**What the exercise asks**. Quote word for word the lines below, beginning with the first and ending with the one that has "876, .08)], .165, .065, 'femur', 'tibia', 170)". Drop the pictures.
## Start
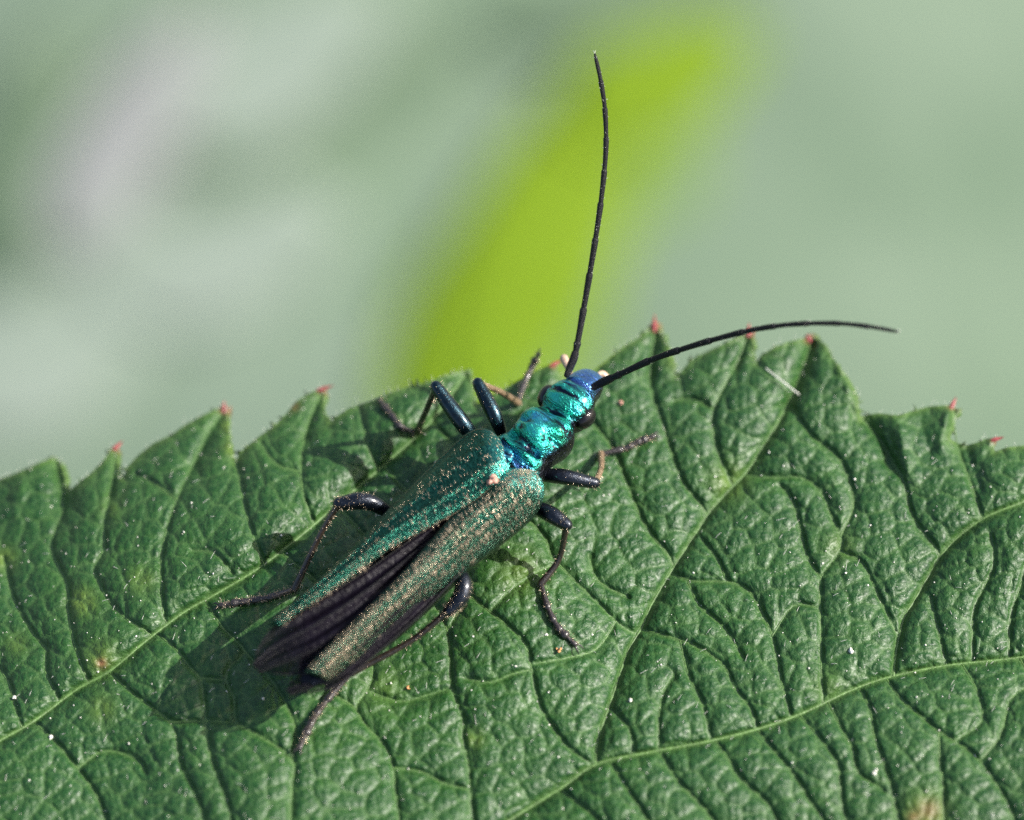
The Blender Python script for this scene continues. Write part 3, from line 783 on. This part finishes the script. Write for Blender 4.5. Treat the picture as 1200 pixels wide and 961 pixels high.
leg([(470, 610, 1.25), (432, 588, 1.7), (397, 590, 1.75)], [(0, 0, 0), (376, 625, 1.2), (0, 0, 0)], [(345, 690, .10), (318, 699, .08), (290, 704, .08), (258, 709, .08)], .165, .062, 'femur', 'tibia', 170)
leg([(622, 558, 1.25), (655, 558, 1.5), (697, 566, 1.35)], [(0, 0, 0), (704, 550, .8), (0, 0, 0)], [(704, 532, .10), (733, 525, .08), (750, 517, .08), (766, 511, .08)], .150, .060, 'femur', 'tibia_pale')
leg([(610, 588, 1.25), (640, 600, 1.55), (664, 615, 1.55)], [(0, 0, 0), (655, 655, .8), (0, 0, 0)], [(634, 684, .10), (642, 712, .08), (654, 735, .08), (674, 755, .08)], .160, .062, 'femur', 'tibia')
leg([(520, 660, 1.35), (541, 676, 1.65), (541, 697, 1.6), (526, 716, 1.45)], [(0, 0, 0), (480, 752, .95), (0, 0, 0)], [(412, 788, .30), (385, 818, .12), (367, 843, .10), (351, 876, .08)], .165, .065, 'femur', 'tibia', 170)

# ------------------------------------------------------------------ small things lying on the leaf and beetle
dp = sample_leaf(800); hz = leaf_height(dp); dc = P(dp[:, 0], dp[:, 1], hz + .01)
V, F = merge([blob(c, rng.choice([.008, .013, .020], p=[.62, .30, .08]), i) for i, c in enumerate(dc)])
tag(obj("dust", V, F, MAT['dust']), "fine white dust specks scattered over the green leaf", "dust", kind='stuff')
def grain(px, py, r, mat, label, z=None, group=None):
    z = ground(px, py) + r * .6 if z is None else z
    g = np.random.default_rng(int(px) * 7 + int(py))
    V, F = merge([blob(g.normal(0, .45, 3) * r * np.array([1, 1, .5]), r * g.uniform(.35, .75), k) for k in range(6)]); o = obj("pollen_grain", V, F, mat); o.location = P(px, py, z)
    tag(o, label, "pollen grain", group)
grain(577, 562, .13, MAT['pink'], "pinkish pollen lump stuck on the beetle's wing cases behind its scutellum", 2.62)
grain(728, 471, .055, MAT['pink'], "pale pink pollen grain on the leaf right of the beetle's head")
grain(655, 762, .05, MAT['pollen'], "orange grain on the leaf just below the claws of the right middle leg")
grain(640, 744, .038, MAT['dust'], "white grain on the leaf left of the right middle foot")
grain(997, 762, .052, MAT['dust'], "largest whitish grain on the right half of the leaf, above the long vein")
grain(59, 864, .045, MAT['dust'], "bright white grain beside the vein at the lower left of the leaf")
grain(17, 817, .038, MAT['dust'], "white grain near the leaf's left end above the lower vein")
grain(739, 820, .038, MAT['dust'], "white grain on the leaf between the two veins below the right middle foot")
grain(1026, 905, .045, MAT['dust'], "white grain near the bottom right, beside a brownish leaf patch")
grain(478, 806, .035, MAT['pollen'], "tiny orange grain on the leaf below the beetle's right hind leg")
q = smooth_path([(898, 432, ground(898, 432) + .12), (917, 447, ground(917, 447) + .16), (936, 462, ground(936, 462) + .06)], n=6)
V, F = tube(P(q[:, 0], q[:, 1], q[:, 2]), .016, 7)
tag(obj("fibre", V, F, MAT['hair']), "short clear shiny fibre lying on the leaf near the right antenna", "fibre")

# ------------------------------------------------------------------ background: plants well below and behind the leaf, and the ground
def mat_bg(name, c1, c2, rough=0.5, scale=0.12, thin=0.2):
    M = Mat(name); v = M.coord()
    c = M.ramp(M.noise(v, scale, 4), [(0.35, c1), (0.65, c2)])
    M.l(c, M.b.inputs['Base Color']); M.set(Roughness=rough, Specular_IOR_Level=0.4)
    M.l(M.bump(M.noise(v, scale * 6, 3), 0.4, 0.5), M.b.inputs['Normal'])
    M.thin(thin, c)
    return M.m
PALE = mat_bg("felted_leaf", (0.165, 0.245, 0.155), (0.225, 0.305, 0.21), 0.5, 0.05)
PALE2 = mat_bg("felted_leaf_grey", (0.160, 0.230, 0.158), (0.23, 0.305, 0.225), 0.5, 0.05)
PALE3 = mat_bg("felted_leaf_white", (0.25, 0.315, 0.25), (0.30, 0.36, 0.30), 0.5, 0.06)
MIDG = mat_bg("soft_green_leaf", (0.115, 0.18, 0.105), (0.165, 0.235, 0.145))
LIME = mat_bg("young_leaf", (0.20, 0.335, 0.008), (0.25, 0.39, 0.012), 0.45, 0.15, 0.35)
LIME2 = mat_bg("pale_young_leaf", (0.17, 0.285, 0.075), (0.21, 0.33, 0.10), 0.45, 0.15, 0.3)
DRY = mat_bg("dry_petal", (0.275, 0.295, 0.28), (0.32, 0.33, 0.325))
def far_leaf(px, py, depth, length, width, ang, tilt, mat, label, seed, name="background_leaf", cat="leaf", group="out of focus leaves behind", teeth=14, shape=1.0, flat=0.25):
    """a cupped, toothed leaf with a raised midrib, lying at its own distance"""
    g = np.random.default_rng(seed)
    c = Q(px, py, np.array(depth))
    nrm = -FWD * (1 - tilt) + np.array([0, 0, 1.0]) * tilt; nrm /= np.linalg.norm(nrm)
    a = math.radians(ang)
    ax = RIGHT * math.cos(a) + UP * math.sin(a); ax = ax - nrm * (ax @ nrm); ax /= np.linalg.norm(ax)
    sd_ = np.cross(nrm, ax)
    n, m = 60, 16
    V, F = [], []
    for i in range(n + 1):
        t = i / n
        wd = width / 2 * (math.sin(math.pi * t ** (0.8 * shape)) ** 0.7 + 0.01)
        wd *= 1 + 0.05 * ((t * teeth) % 1.0) * (0 < i < n)
        for j in range(-m, m + 1):
            u = j / m
            z = (-0.10 * width * u * u - 0.12 * length * (t - .5) ** 2 + 0.03 * width * abs(u) * math.sin(t * 20 + seed)) * flat
            z += 0.004 * width * flat * math.cos(6 * math.pi * (t * 3 + abs(u)))
            V.append(ax * (t - .5) * length + sd_ * u * wd + nrm * z)
    w_ = 2 * m + 1
    for i in range(n):
        for j in range(2 * m):
            F.append((i * w_ + j, i * w_ + j + 1, (i + 1) * w_ + j + 1, (i + 1) * w_ + j))
    o = empty(name, c); tag(o, label, cat, group); bpy.context.view_layer.update()
    b = obj("blade", V, F, mat, None); b.parent = o
    sd2 = b.modifiers.new("thickness", 'SOLIDIFY'); sd2.thickness = 0.25; sd2.offset = -1
    G = np.array(V).reshape(n + 1, w_, 3)[:, m]
    vv, ff = tube(G[::4] + nrm * .05, np.linspace(.35, .1, len(G[::4])), 8); r = obj("midrib", vv, ff, mat, None); r.parent = o
    return o
px = lambda n_, d_: n_ * 2 * HALF / 1200 * d_ / DIST
def far(x, y, depth, L, W, *rest, **kw): return far_leaf(x, y, depth, px(L, depth), px(W, depth), *rest, **kw)
far(1040, 260, 347, 1300, 1050, 62, .1, PALE, "broad smooth pale green leaf filling the blurred background at the right", 1)
far(650, 60, 348.5, 1200, 900, 5, .1, PALE, "blurred pale leaf behind the top of the upright antenna", 3)
far(260, 300, 348, 1300, 1000, 20, .1, PALE2, "broad blurred pale leaf filling the background at the left", 4)
far(250, 285, 346.6, 330, 190, 10, .1, PALE3, "small whitish blurred leaf in the middle of the left background", 5)
far(60, 400, 346.6, 330, 190, 30, .1, PALE3, "small whitish blurred leaf near the left edge above the leaf teeth", 6)
far(320, 70, 346.6, 330, 160, 30, .1, PALE3, "small whitish blurred leaf at the upper left, right of the mauve petal", 7)
far(35, 180, 346.4, 320, 130, 80, .1, MIDG, "darker green blurred leaf in the upper left corner", 8)
far(400, 130, 346.8, 460, 75, 28, .1, MIDG, "narrow darker green blurred leaf at the top, left of the lime leaf", 9)
far(730, -10, 347.2, 360, 100, 15, .1, MIDG, "darker green blurred leaf at the top edge above the lime leaflet", 10)
far(150, 150, 345.5, 330, 105, 58, .1, DRY, "mauve grey dry petal strip blurred at the upper left", 11, "dry_petal", "petal", None, 3)
far(640, 270, 346.7, 500, 180, 66, .1, LIME, "bright lime green young leaf blurred behind the upright antenna", 12)
far(700, 240, 347.2, 600, 250, 66, .1, LIME2, "pale yellow green leaf blurred between the lime leaf and the pale right background", 15)
far(775, 90, 346.8, 250, 140, 25, .1, LIME, "small lime green leaflet blurred right of the upright antenna's tip", 13)
far(582, 400, 347.0, 460, 240, 76, .1, LIME, "low lime green leaflet blurred just behind the leaf edge at centre", 14)
# ground
M = Mat("ground_soil"); v = M.coord()
M.l(M.ramp(M.noise(v, 0.03, 6), [(0.35, (0.12, 0.17, 0.10)), (0.6, (0.20, 0.27, 0.17)), (0.75, (0.24, 0.28, 0.20))]), M.b.inputs['Base Color'])
M.set(Roughness=0.9)
n = 61
gxs = np.sign(np.linspace(-1, 1, n)) * np.abs(np.linspace(-1, 1, n)) ** 3 * 6000
X, Y = np.meshgrid(gxs, gxs + 200)
Z = -330 + 6 * np.sin(X / 37) * np.cos(Y / 51)
F = [(j * n + i, j * n + i + 1, (j + 1) * n + i + 1, (j + 1) * n + i) for j in range(n - 1) for i in range(n - 1)]
tag(obj("ground", np.stack([X.ravel(), Y.ravel(), Z.ravel()], 1), F, M.m), "blurred green ground far below the leaves", None, kind='structure')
## End
**Exercise output**.
The Blender Python script for this scene continues. Write part 3, from line 783 on. This part finishes the script. Write for Blender 4.5. Treat the picture as 1200 pixels wide and 961 pixels high.
leg([(470, 610, 1.25), (432, 588, 1.7), (397, 590, 1.75)], [(0, 0, 0), (376, 625, 1.2), (0, 0, 0)], [(345, 690, .10), (318, 699, .08), (290, 704, .08), (258, 709, .08)], .165, .062, 'femur', 'tibia', 170)
leg([(622, 558, 1.25), (655, 558, 1.5), (697, 566, 1.35)], [(0, 0, 0), (704, 550, .8), (0, 0, 0)], [(704, 532, .10), (733, 525, .08), (750, 517, .08), (766, 511, .08)], .150, .060, 'femur', 'tibia_pale')
leg([(610, 588, 1.25), (640, 600, 1.55), (664, 615, 1.55)], [(0, 0, 0), (655, 655, .8), (0, 0, 0)], [(634, 684, .10), (642, 712, .08), (654, 735, .08), (674, 755, .08)], .160, .062, 'femur', 'tibia')
leg([(520, 660, 1.35), (541, 676, 1.65), (541, 697, 1.6), (526, 716, 1.45)], [(0, 0, 0), (480, 752, .95), (0, 0, 0)], [(412, 788, .30), (385, 818, .12), (367, 843, .10), (351, 876, .08)], .165, .065, 'femur', 'tibia', 170)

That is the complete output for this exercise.